What Spark Can't Tell You
Spark is a sampling profiler. It catches the things that consume CPU time. It does not directly show you:
Network throughput. If your server is spending 30ms per tick just on packet encoding and sending, Spark will show that time attributed to Netty's pipeline code, but it won't tell you that a specific player's render distance is forcing chunk packet generation for 500 chunks per second. Watch your actual network bandwidth under load — iftop or nethogs on Linux shows you per-process bandwidth in real time.
Disk I/O. World saves, region file reads, plugin data saves — these can cause lag spikes that Spark shows as time spent in file I/O code, but the root cause might be slow disk hardware rather than bad code. Check iostat -x 1 during a lag spike. If your disk is at 100% utilization during world saves, consider moving your world directory to an NVMe drive or tuning auto-save-interval.
Memory leaks. Spark shows heap usage at a point in time. A plugin that slowly leaks objects shows up in the health report as increasing heap usage over time, but you won't see the leak rate from a single profiler run. Enable GC logging (the -Xlog:gc* flag above), let the server run for 8-12 hours, and check whether heap usage trends upward between major GC cycles. A healthy server's heap oscillates — it goes up between collections and comes back down after. A leaking server's heap oscillates but each trough is slightly higher than the last.
Making Sense of This With The Bigger Picture
The mental model you want is layers. At the hardware layer: CPU speed and core count, RAM, disk I/O, network. At the JVM layer: garbage collector choice, heap sizing, JIT warmup, which Java version you're running. At the server software layer: Paper's async chunk loading and entity optimizations, Folia's regional multithreading if you have the player count and hardware for it. At the plugin layer: everything your plugins are doing on the main thread.
Spark operates primarily at the plugin and server software layers. It shows you what your code is doing. If Spark shows clean code but you still have lag, the problem is at the JVM or hardware layer — and that's where the Java 21 vs Java 26 decision becomes relevant, where GC configuration matters, where a better GC or more heap or a faster CPU is the actual answer.
Most servers have problems at the plugin layer. Fix those first. You're measuring CPU time — that's where Spark shines. Use it before you spend three hours tuning JVM flags that aren't your problem.
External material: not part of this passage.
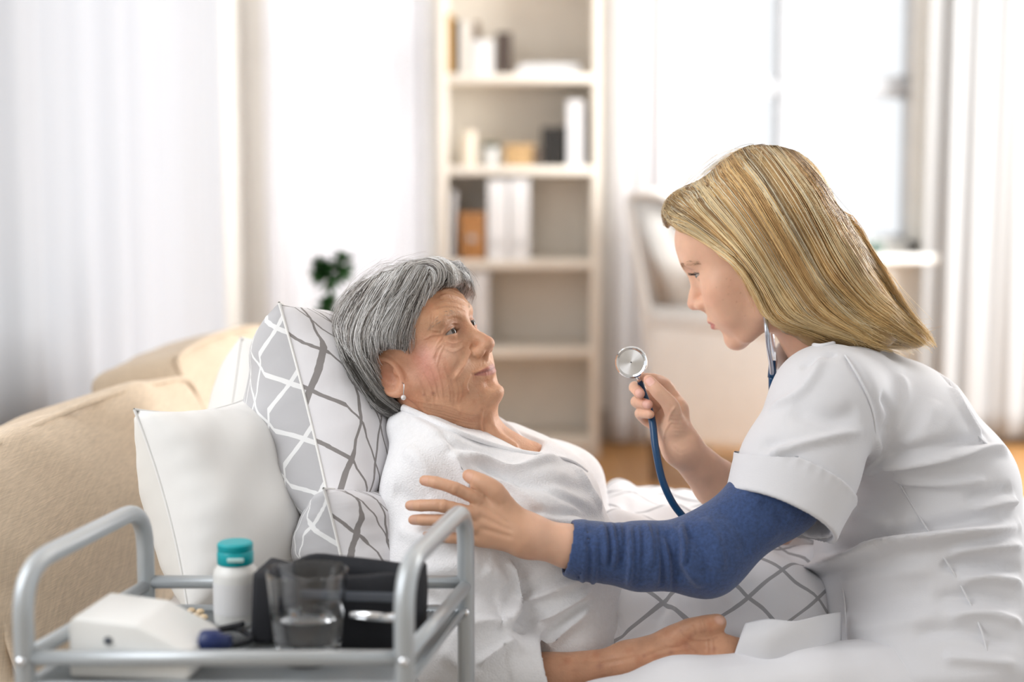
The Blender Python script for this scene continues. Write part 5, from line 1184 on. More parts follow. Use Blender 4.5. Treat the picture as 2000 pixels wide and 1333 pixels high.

If you want to go deeper on what the JVM is doing with your memory at a lower level than Spark shows, our custom garbage collector implementation article walks through how mark-sweep, mark-compact, and copying collectors work from scratch. And if you're curious about what Java 22 and Java 26 actually changed in the JVM that makes Spark's profiling job easier (the secondary supertype cache fix in Java 23 that eliminated multi-threaded type-checking contention, for example), those articles cover the JEPs in detail.
The tools exist. The data exists the moment you start profiling. Use it.